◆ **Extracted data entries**
════════════════

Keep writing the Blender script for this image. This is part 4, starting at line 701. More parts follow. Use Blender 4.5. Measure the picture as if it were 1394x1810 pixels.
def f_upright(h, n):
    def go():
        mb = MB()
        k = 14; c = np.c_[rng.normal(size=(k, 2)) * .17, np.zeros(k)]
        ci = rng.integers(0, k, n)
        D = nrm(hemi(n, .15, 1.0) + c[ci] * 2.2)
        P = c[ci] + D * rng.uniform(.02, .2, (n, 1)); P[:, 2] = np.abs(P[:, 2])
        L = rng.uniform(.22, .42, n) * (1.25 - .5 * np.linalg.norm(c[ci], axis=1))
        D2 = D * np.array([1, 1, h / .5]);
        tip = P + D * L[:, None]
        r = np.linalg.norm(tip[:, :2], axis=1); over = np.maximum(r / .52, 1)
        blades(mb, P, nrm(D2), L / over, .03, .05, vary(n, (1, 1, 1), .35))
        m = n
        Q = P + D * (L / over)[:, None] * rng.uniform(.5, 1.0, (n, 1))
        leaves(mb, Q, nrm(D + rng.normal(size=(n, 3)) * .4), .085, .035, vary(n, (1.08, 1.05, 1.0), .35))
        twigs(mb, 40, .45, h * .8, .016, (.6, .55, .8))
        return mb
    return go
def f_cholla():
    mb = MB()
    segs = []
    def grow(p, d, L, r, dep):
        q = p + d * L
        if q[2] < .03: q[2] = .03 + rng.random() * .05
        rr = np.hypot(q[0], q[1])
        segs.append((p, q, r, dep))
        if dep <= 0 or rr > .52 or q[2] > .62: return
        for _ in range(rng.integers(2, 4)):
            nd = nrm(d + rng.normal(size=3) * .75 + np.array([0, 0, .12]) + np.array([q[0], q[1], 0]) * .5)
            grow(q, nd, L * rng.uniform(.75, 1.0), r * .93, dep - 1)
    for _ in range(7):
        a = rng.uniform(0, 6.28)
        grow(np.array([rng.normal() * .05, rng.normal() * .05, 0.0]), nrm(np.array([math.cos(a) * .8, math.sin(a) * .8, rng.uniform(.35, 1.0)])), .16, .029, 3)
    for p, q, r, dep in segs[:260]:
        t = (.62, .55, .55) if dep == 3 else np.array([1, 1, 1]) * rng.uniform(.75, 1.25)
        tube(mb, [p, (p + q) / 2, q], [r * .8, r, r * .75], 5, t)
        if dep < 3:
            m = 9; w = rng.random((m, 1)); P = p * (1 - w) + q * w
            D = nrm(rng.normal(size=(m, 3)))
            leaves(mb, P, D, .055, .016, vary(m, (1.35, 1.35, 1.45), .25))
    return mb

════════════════

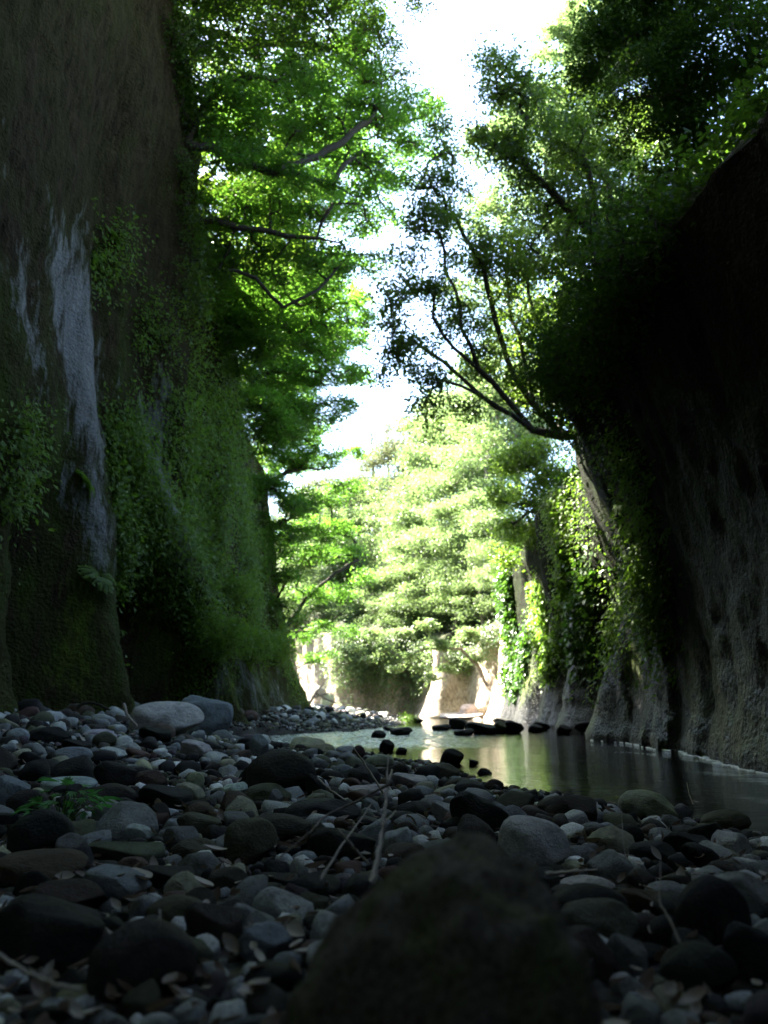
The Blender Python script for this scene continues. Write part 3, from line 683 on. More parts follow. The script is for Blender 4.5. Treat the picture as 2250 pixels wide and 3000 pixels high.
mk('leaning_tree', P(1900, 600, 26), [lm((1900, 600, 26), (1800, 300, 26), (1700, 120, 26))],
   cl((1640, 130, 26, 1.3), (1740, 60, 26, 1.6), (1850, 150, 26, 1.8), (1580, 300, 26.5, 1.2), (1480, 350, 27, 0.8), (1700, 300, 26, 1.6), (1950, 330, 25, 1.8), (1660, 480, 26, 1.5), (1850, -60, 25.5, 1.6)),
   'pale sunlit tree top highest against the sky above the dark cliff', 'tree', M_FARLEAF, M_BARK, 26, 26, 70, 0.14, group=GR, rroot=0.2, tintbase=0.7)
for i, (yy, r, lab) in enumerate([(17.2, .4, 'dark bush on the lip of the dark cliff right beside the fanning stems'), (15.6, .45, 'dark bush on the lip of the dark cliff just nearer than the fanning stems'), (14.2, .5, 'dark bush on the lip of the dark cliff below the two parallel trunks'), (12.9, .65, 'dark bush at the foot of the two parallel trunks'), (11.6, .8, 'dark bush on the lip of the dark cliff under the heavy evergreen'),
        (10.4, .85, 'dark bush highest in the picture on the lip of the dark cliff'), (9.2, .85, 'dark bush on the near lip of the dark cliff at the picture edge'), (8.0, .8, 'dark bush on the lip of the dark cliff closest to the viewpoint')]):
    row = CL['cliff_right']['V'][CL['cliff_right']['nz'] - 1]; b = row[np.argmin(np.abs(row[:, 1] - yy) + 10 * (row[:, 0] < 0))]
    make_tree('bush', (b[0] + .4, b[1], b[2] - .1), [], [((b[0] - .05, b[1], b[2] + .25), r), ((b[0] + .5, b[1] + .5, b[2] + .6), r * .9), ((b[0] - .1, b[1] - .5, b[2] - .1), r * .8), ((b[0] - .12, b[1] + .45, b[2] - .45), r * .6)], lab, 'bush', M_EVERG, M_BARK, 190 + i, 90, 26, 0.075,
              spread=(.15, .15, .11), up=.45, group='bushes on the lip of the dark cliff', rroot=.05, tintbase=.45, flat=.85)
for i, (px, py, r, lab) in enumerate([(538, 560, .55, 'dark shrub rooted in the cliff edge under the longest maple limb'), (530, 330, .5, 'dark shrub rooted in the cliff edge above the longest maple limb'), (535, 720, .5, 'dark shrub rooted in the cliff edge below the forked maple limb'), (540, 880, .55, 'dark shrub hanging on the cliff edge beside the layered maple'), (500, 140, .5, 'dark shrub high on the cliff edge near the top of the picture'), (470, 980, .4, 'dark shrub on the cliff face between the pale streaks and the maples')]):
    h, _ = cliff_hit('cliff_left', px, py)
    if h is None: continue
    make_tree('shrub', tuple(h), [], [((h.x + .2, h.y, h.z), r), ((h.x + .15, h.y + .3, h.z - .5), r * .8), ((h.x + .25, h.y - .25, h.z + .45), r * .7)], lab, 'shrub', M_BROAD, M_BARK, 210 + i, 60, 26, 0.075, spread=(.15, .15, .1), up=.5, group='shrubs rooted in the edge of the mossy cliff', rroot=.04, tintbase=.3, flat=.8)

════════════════

Look through the entries above; copy each line where the string "follow" appears.

Keep writing the Blender script for this image. This is part 4, starting at line 701. More parts follow. Use Blender 4.5. Measure the picture as if it were 1394x1810 pixels.
The Blender Python script for this scene continues. Write part 3, from line 683 on. More parts follow. The script is for Blender 4.5. Treat the picture as 2250 pixels wide and 3000 pixels high.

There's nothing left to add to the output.